Last Updated January 24, 2024 2:27 PM
James Morales
Last Updated January 24, 2024 2:27 PM

Key Takeaways

  • Tornado Cash co-founder Roman Storm was arrested for money laundering and sanctions violations last year.
  • Storm’s appeal for donations to help fund his defense has raised $440,000.
  • Supporters including Edward Snowden view the case as critical for the defense of American privacy rights.

After he was charged with money laundering and sanctions violations by the US Department of Justice (DoJ) last year, Tornado Cash co-founder Roman Storm has appealed for donations to fund his legal fees. 

Since the fundraising initiative launched on Monday, January 22, supporters have already donated nearly half a million dollars, while high-profile privacy advocates like Edward Snowden have rallied to Storm’s defense. 

Authorities Crack Down on Anonymous Crypto Mixers

Tornado Cash is an open-source cryptocurrency mixer that has become the bane of anti-money laundering authorities the world over, due to its ability to obscure the trail of illicit crypto transactions. In the US and elsewhere, law enforcement agencies have spearheaded a campaign to prohibit its use, arguing that its popularity with criminals justifies a blanket ban

In 2022, the Treasury’s Office of Foreign Assets Control (OFAC) issued sweeping sanctions against Tornado Cash, calling the protocol a “significant threat” to national security.
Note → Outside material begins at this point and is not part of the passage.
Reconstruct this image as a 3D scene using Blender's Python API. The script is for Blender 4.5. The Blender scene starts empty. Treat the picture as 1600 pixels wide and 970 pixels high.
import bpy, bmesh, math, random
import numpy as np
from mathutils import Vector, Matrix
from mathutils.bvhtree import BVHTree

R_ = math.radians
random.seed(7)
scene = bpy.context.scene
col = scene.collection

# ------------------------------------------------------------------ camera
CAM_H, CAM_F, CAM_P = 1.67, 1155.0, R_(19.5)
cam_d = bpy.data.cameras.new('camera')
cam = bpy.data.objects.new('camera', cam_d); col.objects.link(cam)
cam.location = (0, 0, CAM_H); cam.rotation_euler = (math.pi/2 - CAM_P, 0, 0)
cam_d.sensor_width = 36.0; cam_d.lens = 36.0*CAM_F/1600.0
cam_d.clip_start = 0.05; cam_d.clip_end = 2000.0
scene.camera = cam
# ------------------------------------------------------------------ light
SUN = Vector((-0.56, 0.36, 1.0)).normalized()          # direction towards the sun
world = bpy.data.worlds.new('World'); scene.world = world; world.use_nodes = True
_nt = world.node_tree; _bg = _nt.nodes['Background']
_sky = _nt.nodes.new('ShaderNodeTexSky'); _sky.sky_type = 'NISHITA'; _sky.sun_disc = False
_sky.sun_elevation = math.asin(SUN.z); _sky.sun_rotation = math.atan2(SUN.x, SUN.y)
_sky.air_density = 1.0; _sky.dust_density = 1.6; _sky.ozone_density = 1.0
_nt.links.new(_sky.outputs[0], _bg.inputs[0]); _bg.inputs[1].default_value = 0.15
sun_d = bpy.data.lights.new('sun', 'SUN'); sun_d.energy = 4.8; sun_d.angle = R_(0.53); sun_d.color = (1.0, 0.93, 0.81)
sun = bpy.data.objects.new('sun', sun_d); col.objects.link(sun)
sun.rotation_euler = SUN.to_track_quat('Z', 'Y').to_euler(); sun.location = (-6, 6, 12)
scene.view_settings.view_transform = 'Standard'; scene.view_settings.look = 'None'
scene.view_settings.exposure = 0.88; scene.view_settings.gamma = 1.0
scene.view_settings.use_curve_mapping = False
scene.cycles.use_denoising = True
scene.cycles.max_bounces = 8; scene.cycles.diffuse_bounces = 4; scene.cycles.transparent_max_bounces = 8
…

Extending the same reasoning to a wider range of platforms and services, in October 2023,  the Financial Crimes Enforcement Network (FinCEN) moved to introduce  a broader set of sanctions covering crypto mixers in general.

Courts Weigh in on Tornado Governance

As well as blocking US citizens from using the crypto mixer, the OFAC sanctions foreshadowed Storm’s later arrest, referring to the open-source Tornado Cash protocol as an “entity,” with potentially identifiable owners.

Taking issue with this characterization, separate lawsuits filed by Coin Center and a Coinbase-backed group of Tornado supporters contested that OFAC had overstepped its authority. The plaintiffs argued that the agency had no power to issue such far-reaching sanctions, which implicate members of the Tornado Cash DAO in crimes committed by actors they never interacted with.

In both cases, however, courts upheld OFAC’s sanctions, ruling that the DAO could be considered a legal entity responsible for operating Tornado Cash. Neither decision bodes well for the Tornado Cash developers currently awaiting trial.

Thanks to the precedent established by the sanctions verdicts, when charges against Storm and co-developer Roman Semenov come to trial, prosecutors will be better equipped to paint them as the operators of a coherent money laundering operation whom the DoJ has accused  of directly facilitating $1 billion in illicit transactions.

As alleged by FBI Director Christopher A. Wray, the 2 men “engaged in a conspiracy to launder money for cybercriminals, including for a North Korean cybercrime organization seeking to evade sanctions.”

Meanwhile, US Attorney Damian Williams accused the pair of “helping hackers and fraudsters conceal the fruits of their crimes.”  

“Privacy is Not a Crime” – Tornado Cash and American Rights

Debates over the use of crypto mixers point to a broader ideological clash over privacy-enhancing technologies more generally. 

The government’s moves to sanction Tornado Cash mirror ongoing efforts to crack down on privacy coins. In both cases, law enforcement objections appeal to the same logic: the illicit use of these platforms by criminals warrants their general prohibition.

After Storm’s arrest last year, free speech advocates and privacy campaigners jumped to his defense, interpreting the DoJ’s indictment as a threat to the Americans’ 1st and 4th Amendment rights.

In a video posted on X, Storm appealed for donations to help fund his legal defense, “not just for my family’s sake, but for the future of software developers and financial privacy.” 

Arguing that “this case will set a major precedent for years to come,” the video was broadcast to a much larger audience after it was shared by Edward Snowden, who added the caption, “privacy is not a crime.”

At the time of writing, the campaign had raised over $440,000 in fiat and crypto donations.

What About Alexey Pertsev?

In parallel with Storm and Semenov’s ongoing legal trouble in the US, a third Tornado Cash developer, Alexey Pertsev, is awaiting trial in the Netherlands. 

Like his co-developers, Pertsev stands accused of violating sanctions and anti-money laundering rules through his role in creating and operating Tornado Cash.  On both sides of the Atlantic, prosecutors have sought to depict the protocol as innately unlawful and paint a picture of its developers as criminal masterminds in cahoots with the world’s most notorious organized crime and terrorist groups.